Nordik girişim ekosistemindeki yükselişin perde arkası: Sosyal güvenlik, yapay zekâ ve yeni kuşak kurucular

Slush sonrası Nordik girişim ekosistemine yakından bakış
Helsinki'de her yıl düzenlenen Slush konferansı, bu yıl da Avrupa teknoloji dünyasının nabzını tuttu. Etkinlik, özellikle Nordik girişim ekosisteminin ulaştığı yeni ölçeği ve bölgenin küresel arenadaki yükselen etkisini öne çıkardı.
Lovable, Klarna ve Spotify: Yeni dalganın öncüleri
Son dönemde Nordiklerin yıldızını parlatan en önemli örneklerden biri, İsveç merkezli Lovable adlı "vibe coding" girişimi. Birçok uzman, Lovable'ı bölgenin büyüyen başarısının sembolü olarak görüyor. Daha önce küresel çapta başarıya ulaşan Klarna ve Spotify gibi devler ise bu yükselişin uzun süredir devam eden bir sürecin sonucu olduğunu gösteriyor.
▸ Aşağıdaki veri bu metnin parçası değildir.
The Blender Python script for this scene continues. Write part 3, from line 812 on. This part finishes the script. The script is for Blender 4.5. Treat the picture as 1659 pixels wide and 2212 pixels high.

15 yıllık deneyim: Danimarka merkezli bir kurucunun gözünden ekosistem
Yapay zekâ odaklı Propane adlı girişimin kurucusu Dennis Green-Leiber, son 15 yıldır Danimarka'da şirketler kuran bir isim. Kendisiyle yapılan bir söyleşide, Nordik girişim ekosistemindeki patlamayı ve bu başarının arkasındaki dinamikleri anlattı.
Sosyal güvenlik ağı risk almayı teşvik ediyor
Green-Leiber, bölgenin başarısının temel nedenlerinden birinin güçlü sosyal güvenlik sistemi olduğuna dikkat çekiyor. Gençlerin, her şeyi kaybetme korkusu olmadan risk alabilmesi, girişimciliğin önünü açıyor:
“Yeni kuşak kurucular çok daha iddialı, çok daha fazla sorumluluk alıyor. 15 yılımda, şu anda yaşananlara benzeyen bir dönem görmedim.”
Derin teknoloji ve yapay zekâ için küresel bir merkez
Nordik bölgesi artık yalnızca finans ve tüketici teknolojisiyle değil, derin teknoloji ve yapay zekâ alanındaki atılımlarıyla da anılıyor. Bölgenin ekosistemi, güncel tahminlere göre yaklaşık yarım trilyon dolar değerine ulaşmış durumda.
Nordik girişimler, 2024 yılında 8 milyar doların üzerinde risk sermayesi yatırımı çekti. Bu, bölgenin hem yatırımcılar hem de küresel teknoloji şirketleri için stratejik bir merkez hâline geldiğini gösteriyor.
Devlet desteği ve kamu fonlarının rolü
Green-Leiber, kamu politikalarının da bu başarıda önemli payı olduğunu vurguluyor. Devlet destekli fonlar ve hibe programları sayesinde, erken aşamadaki girişimler ürünlerini geliştirebiliyor ve global pazarlara açılmak için gerekli zamanı kazanıyor. Kendi şirketinin de bu tür programlardan yararlanarak büyüdüğünü belirtiyor.
“Biraz geriden geliyoruz ama çok daha hızlı ilerliyoruz”
Green-Leiber, Nordik ekosisteminin bazı açılardan diğer büyük teknoloji merkezlerinden birkaç yıl geriden geldiğini kabul ediyor. Ancak bununla birlikte, şu anda ilerleme hızının olağanüstü yüksek olduğunun da altını çiziyor: Bölge, son yıllarda hem şirket sayısı hem de yatırım miktarı bakımından ivmesini katlayarak artırıyor.
Yapay zekâ balon mu? Kurucunun bakış açısı
Sohbet, kaçınılmaz olarak yapay zekâ sektöründeki çılgınlığa da geldi. “Bir balonun içinde miyiz?” sorusuna Green-Leiber net bir yanıt vermekten kaçınsa da, keşfedilmemiş fırsatların hâlen çok fazla olduğuna dikkat çekiyor:
“Henüz hiç dokunulmamış inanılmaz miktarda fırsat var. Evet, bazı yatırımcılar gerçekten zayıf projelere de para koyuyor, ama bu da zaten risk sermayesinin doğasında olan bir risk.”
Nordiklerin bir sonraki adımı
Bugün gelinen noktada Nordik girişim ekosistemi, sosyal devlet yapısı, nitelikli insan kaynağı, derin teknoloji odaklı girişimler ve yapay zekâ yatırımlarıyla dünya sahnesinde güçlü bir konuma yerleşmiş durumda. Önümüzdeki yıllarda Lovable gibi yeni nesil girişimlerin, Klarna ve Spotify örneklerini takip ederek küresel teknoloji liderleri arasına katılması bekleniyor.